I have no experience of HMO or Additional Licensing but can only conclude that it must be a similar scenario as SL. If the government go ahead with further impositions on the private landlord it will deter further investment in the industry. You certainly will never be able to attract pension funds or corporate investors.

The points which you have asked us to consider with regard to property standards, I can only say that landlords are being required to provide more and more—in the North East where I live and operate there is a surplus of housing and we are therefore chasing the good tenants. All of my properties (and I have 100—I still have my first tenant from 1983 and over 60% of my tenants have been with me between five and 10 years) have double glazing and central heating. Most kitchens are replaced every five years or on change of tenant. I remember talking to a landlord from Doncaster several years ago and he told me that tenants no longer wanted terrace housing, even benefit tenants were insisting on Whimpey semi detached. Yes it is a competitive market, which is all to the good—it pushes standards higher. I think you will find that poor properties are occupied by “ poor” tenants. By this I mean tenants who do not care about the property and leave untold amounts of damage. These tenants are then black listed by good landlords with good properties. The bottom line is that the legislation is there for any tenant to complain to their LA if their landlord is not doing his duty with repairs and maintenance.

With regard to rent control this completely goes against the grain of a free market society. Most areas have a wide range of rental properties and people need to “shop” for what they can afford. So for working people there should be no interference with rents from the government. The fact that Housing Benefit (HB) was based on local rents but the government have now capped the Local Housing Allowance, means that more or less it has introduced rent control by the back door. I am in favour of the LHA being capped and I do have 75% of my tenants on benefit—it is not fair that a benefit tenant should be entitled to a property which a working person could not afford.

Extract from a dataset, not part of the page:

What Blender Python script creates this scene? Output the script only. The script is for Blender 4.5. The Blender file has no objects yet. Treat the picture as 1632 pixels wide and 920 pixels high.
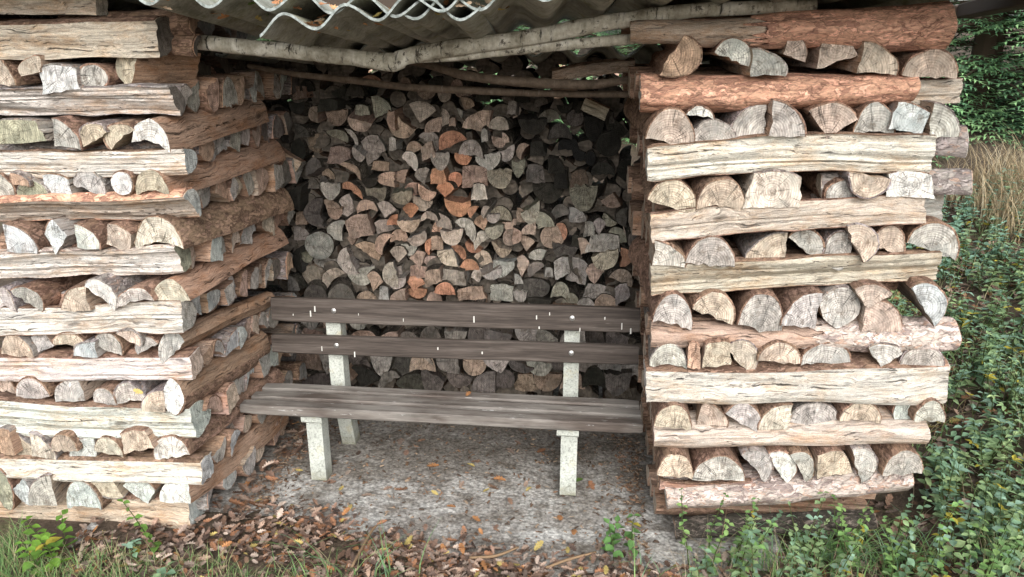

It would be seriously difficult for any control over Tenancy Agreements. I personally do Assured Tenancies not Assured Shorthold. This is because I do not have any mortgages. I do not see that lenders would continue to do buy to let mortgages without the safety net of a Section 21. I do feel that perhaps the Fixed Period should not be shorter than one year. The landlord can always use Ground 8 for mandatory possession if rent arrears accrue.

Allowing LAs to place their homeless people in the PRS and discharge their statutory duty is two edged. Many LAs will see this as a dumping ground for unsavory tenants. As landlords we are often criticized for housing anti social tenants and yet the LAs want us to house these people because they do not want them. It is a catch 22 situation. The social landlords are better equipped to house and monitor these people than the private landlord and should therefore be placed with the social landlord. We now have the situation where the private landlord has become the social provider and the Social Landlords are taking all the working people. Promises of monitoring these tenants in the private sector, I personally have found, unfulfilled. I even had the scenario of taking two youths from social services who failed to tell me of their drug dealing history.

The bottom line is that I do not believe that we need any further legislation for landlords. I am obviously biased. LAs have run forums where they say only Accredited Landlords can benefit from this that and the other, and we will not invite unaccredited landlords to our meetings—well these are the very people, the unaccredited landlords, who need to be invited to the meeting or benefit from whatever. The LA already has the good landlords on board—it is the “rogues” or uninformed landlords who need the education.

It is also very easy to target landlords and blame us for all the housing ills when very often it is the tenants themselves who cause many problems. Even under The Housing Act when it introduced SL it was on the basis of controlling anti social behaviour. Well it is not the landlord shouting and screaming and playing music all night, or having 30 visitors each night, it is the tenant.

I feel that there is a lot more that local authorities could do to deal with “rogue” landlords and even anti social tenants. They have the powers but appear not to use them unless they impose some sort of licensing scheme. The general public are not asked to pay (other than through taxation) for the help of the police, social services or the council, and yet legislation has been introduced which blatantly is asking for one sector of society to pay for these services.